▸ **PROBLEM TO SOLVE**:
Your task is to copy every line of this material exactly.
----------------------------------------
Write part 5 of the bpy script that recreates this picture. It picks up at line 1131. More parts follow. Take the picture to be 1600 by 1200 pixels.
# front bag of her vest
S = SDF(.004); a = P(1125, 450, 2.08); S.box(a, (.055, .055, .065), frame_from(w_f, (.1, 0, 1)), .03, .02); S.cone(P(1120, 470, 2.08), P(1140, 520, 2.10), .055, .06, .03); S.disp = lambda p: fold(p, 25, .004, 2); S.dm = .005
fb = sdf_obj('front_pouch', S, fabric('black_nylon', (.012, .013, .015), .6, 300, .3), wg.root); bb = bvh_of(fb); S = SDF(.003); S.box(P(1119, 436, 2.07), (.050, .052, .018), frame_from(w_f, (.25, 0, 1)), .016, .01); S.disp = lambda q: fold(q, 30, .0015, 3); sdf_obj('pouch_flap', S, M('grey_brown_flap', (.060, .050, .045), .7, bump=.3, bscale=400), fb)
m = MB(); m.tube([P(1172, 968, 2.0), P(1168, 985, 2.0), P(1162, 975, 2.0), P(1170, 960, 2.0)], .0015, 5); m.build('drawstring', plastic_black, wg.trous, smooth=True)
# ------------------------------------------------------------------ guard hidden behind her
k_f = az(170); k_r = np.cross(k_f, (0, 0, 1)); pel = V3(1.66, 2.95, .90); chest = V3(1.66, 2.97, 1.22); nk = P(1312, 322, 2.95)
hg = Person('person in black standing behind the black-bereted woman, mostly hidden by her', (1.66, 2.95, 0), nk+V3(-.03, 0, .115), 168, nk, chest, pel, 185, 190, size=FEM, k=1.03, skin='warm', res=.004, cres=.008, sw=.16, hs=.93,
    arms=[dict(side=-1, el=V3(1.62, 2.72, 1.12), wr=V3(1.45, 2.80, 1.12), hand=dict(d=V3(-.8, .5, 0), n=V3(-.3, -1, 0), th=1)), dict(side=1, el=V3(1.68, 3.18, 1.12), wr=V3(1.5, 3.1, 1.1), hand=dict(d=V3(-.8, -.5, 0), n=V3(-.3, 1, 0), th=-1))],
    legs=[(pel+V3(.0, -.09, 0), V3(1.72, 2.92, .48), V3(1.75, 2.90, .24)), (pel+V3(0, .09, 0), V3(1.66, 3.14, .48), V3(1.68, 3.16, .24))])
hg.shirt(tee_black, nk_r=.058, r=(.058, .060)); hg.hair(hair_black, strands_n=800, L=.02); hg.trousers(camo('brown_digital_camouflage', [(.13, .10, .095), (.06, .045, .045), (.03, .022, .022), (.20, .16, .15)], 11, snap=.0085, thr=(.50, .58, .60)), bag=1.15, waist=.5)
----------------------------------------
▸ **COMPLETE ANSWER**:
Write part 5 of the bpy script that recreates this picture. It picks up at line 1131. More parts follow. Take the picture to be 1600 by 1200 pixels.
# front bag of her vest
S = SDF(.004); a = P(1125, 450, 2.08); S.box(a, (.055, .055, .065), frame_from(w_f, (.1, 0, 1)), .03, .02); S.cone(P(1120, 470, 2.08), P(1140, 520, 2.10), .055, .06, .03); S.disp = lambda p: fold(p, 25, .004, 2); S.dm = .005
fb = sdf_obj('front_pouch', S, fabric('black_nylon', (.012, .013, .015), .6, 300, .3), wg.root); bb = bvh_of(fb); S = SDF(.003); S.box(P(1119, 436, 2.07), (.050, .052, .018), frame_from(w_f, (.25, 0, 1)), .016, .01); S.disp = lambda q: fold(q, 30, .0015, 3); sdf_obj('pouch_flap', S, M('grey_brown_flap', (.060, .050, .045), .7, bump=.3, bscale=400), fb)
m = MB(); m.tube([P(1172, 968, 2.0), P(1168, 985, 2.0), P(1162, 975, 2.0), P(1170, 960, 2.0)], .0015, 5); m.build('drawstring', plastic_black, wg.trous, smooth=True)
# ------------------------------------------------------------------ guard hidden behind her
k_f = az(170); k_r = np.cross(k_f, (0, 0, 1)); pel = V3(1.66, 2.95, .90); chest = V3(1.66, 2.97, 1.22); nk = P(1312, 322, 2.95)
hg = Person('person in black standing behind the black-bereted woman, mostly hidden by her', (1.66, 2.95, 0), nk+V3(-.03, 0, .115), 168, nk, chest, pel, 185, 190, size=FEM, k=1.03, skin='warm', res=.004, cres=.008, sw=.16, hs=.93,
    arms=[dict(side=-1, el=V3(1.62, 2.72, 1.12), wr=V3(1.45, 2.80, 1.12), hand=dict(d=V3(-.8, .5, 0), n=V3(-.3, -1, 0), th=1)), dict(side=1, el=V3(1.68, 3.18, 1.12), wr=V3(1.5, 3.1, 1.1), hand=dict(d=V3(-.8, -.5, 0), n=V3(-.3, 1, 0), th=-1))],
    legs=[(pel+V3(.0, -.09, 0), V3(1.72, 2.92, .48), V3(1.75, 2.90, .24)), (pel+V3(0, .09, 0), V3(1.66, 3.14, .48), V3(1.68, 3.16, .24))])
hg.shirt(tee_black, nk_r=.058, r=(.058, .060)); hg.hair(hair_black, strands_n=800, L=.02); hg.trousers(camo('brown_digital_camouflage', [(.13, .10, .095), (.06, .045, .045), (.03, .022, .022), (.20, .16, .15)], 11, snap=.0085, thr=(.50, .58, .60)), bag=1.15, waist=.5)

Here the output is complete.